Journalist Uki Goñi has emphasised how the controversial term Guerra Sucia covers up the genocide. Partly to stop such creeping denialism, Argentina’s supreme court ruled in 2009 that the dictatorship’s killings between 1976 and 1983 constituted “crimes against humanity within the framework of [a] genocide”.
'During the almost constant political turmoil of the 1970s up to Raúl Alfonsín’s election in 1983, classical music in Buenos Aires was arguably one of the most stable domains of cultural life in Argentina.' (Esteban Buch, 2021)

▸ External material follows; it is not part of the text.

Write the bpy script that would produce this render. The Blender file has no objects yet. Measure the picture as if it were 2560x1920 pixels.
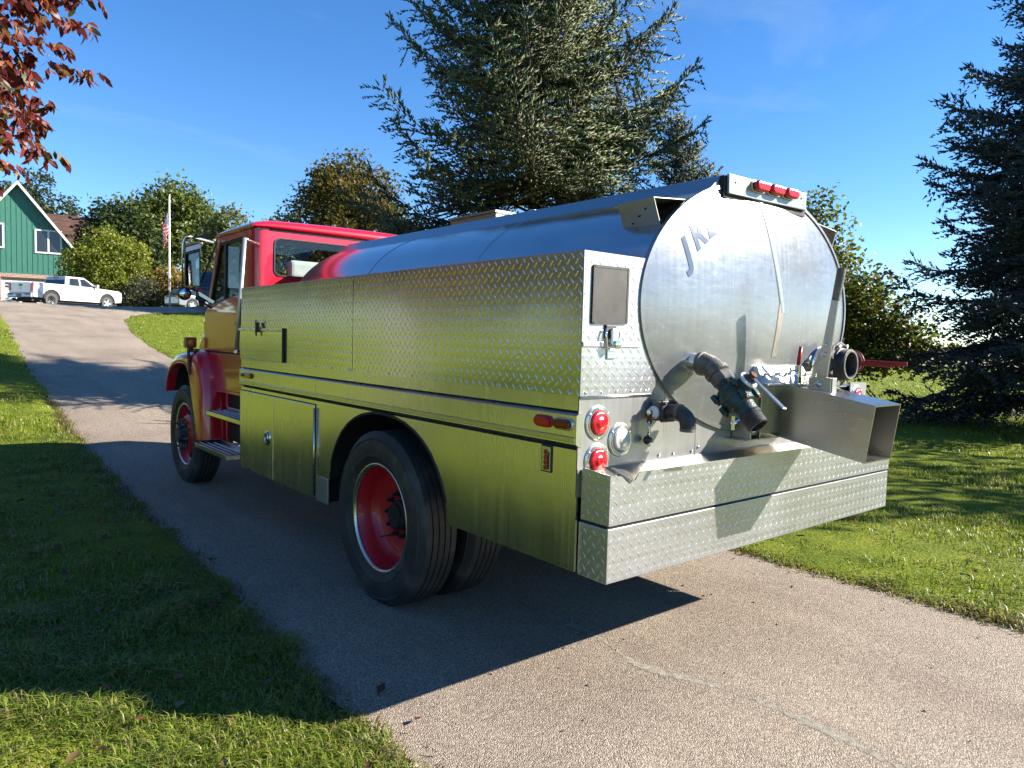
import bpy, math, random
import numpy as np
from mathutils import Vector, Matrix

random.seed(7)
RNG = np.random.default_rng(11)
R = math.radians
SC = bpy.context.scene
COL = SC.collection

# ------------------------------------------------------------------ camera
cam_data = bpy.data.cameras.new('camera')
cam = bpy.data.objects.new('camera', cam_data)
COL.objects.link(cam)
SC.camera = cam
CAM = Vector((-2.0114, -1.8602, 1.5189))
yaw, pitch, roll = R(39.468), R(-3.484), R(1.512)
fwd = Vector((math.sin(yaw) * math.cos(pitch), math.cos(yaw) * math.cos(pitch), math.sin(pitch)))
rgt = Vector((math.cos(yaw), -math.sin(yaw), 0))
upv = rgt.cross(fwd)
r2 = rgt * math.cos(roll) + upv * math.sin(roll)
u2 = upv * math.cos(roll) - rgt * math.sin(roll)
cam.matrix_world = Matrix(((r2.x, u2.x, -fwd.x, CAM.x), (r2.y, u2.y, -fwd.y, CAM.y), (r2.z, u2.z, -fwd.z, CAM.z), (0, 0, 0, 1)))
cam_data.sensor_width = 36.0
cam_data.lens = 1807.67 / 2560 * 36.0
cam_data.clip_start = 0.05
cam_data.clip_end = 6000

# ------------------------------------------------------------------ sky, sun, exposure
SUN = Vector((0.869, -0.662, 0.590)).normalized()
SUN_EL = math.asin(SUN.z)
world = bpy.data.worlds.new('World')
SC.world = world
world.use_nodes = True
wn, wl = world.node_tree.nodes, world.node_tree.links
wn.clear()
wo = wn.new('ShaderNodeOutputWorld')
wb = wn.new('ShaderNodeBackground')
ws = wn.new('ShaderNodeTexSky')
ws.sky_type = 'NISHITA'
ws.sun_disc = False
ws.sun_elevation = SUN_EL
ws.sun_rotation = math.atan2(SUN.x, SUN.y)
ws.altitude = 400
ws.air_density = 0.85
ws.dust_density = 0.0
ws.ozone_density = 3.0
wh = wn.new('ShaderNodeHueSaturation')
wh.inputs['Hue'].default_value = 0.504
wh.inputs['Saturation'].default_value = 1.24
wl.new(ws.outputs[0], wh.inputs['Color'])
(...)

'A high point of the period was the visit, organized in 1979 by the Mozarteum, of famous Argentine composer Alberto Ginastera, who by then was living in Switzerland, and who attended a concert of his music at the Colón and met privately in the Casa Rosada with General Videla. All this confirmed the Colón’s traditional status as Argentina’s Gran Teatro—the title of a 1979 novel by Manuel Mujica Lainez dedicated to Jeannette Arata de Erize, Ginastera, and choreographer Oscar Araiz—where economic and political elites could perform together the fiction of a nation united by the worship of high culture.'
(Esteban Buch, The Bomarzo Affair: Ópera, perversión y dictadura (2003).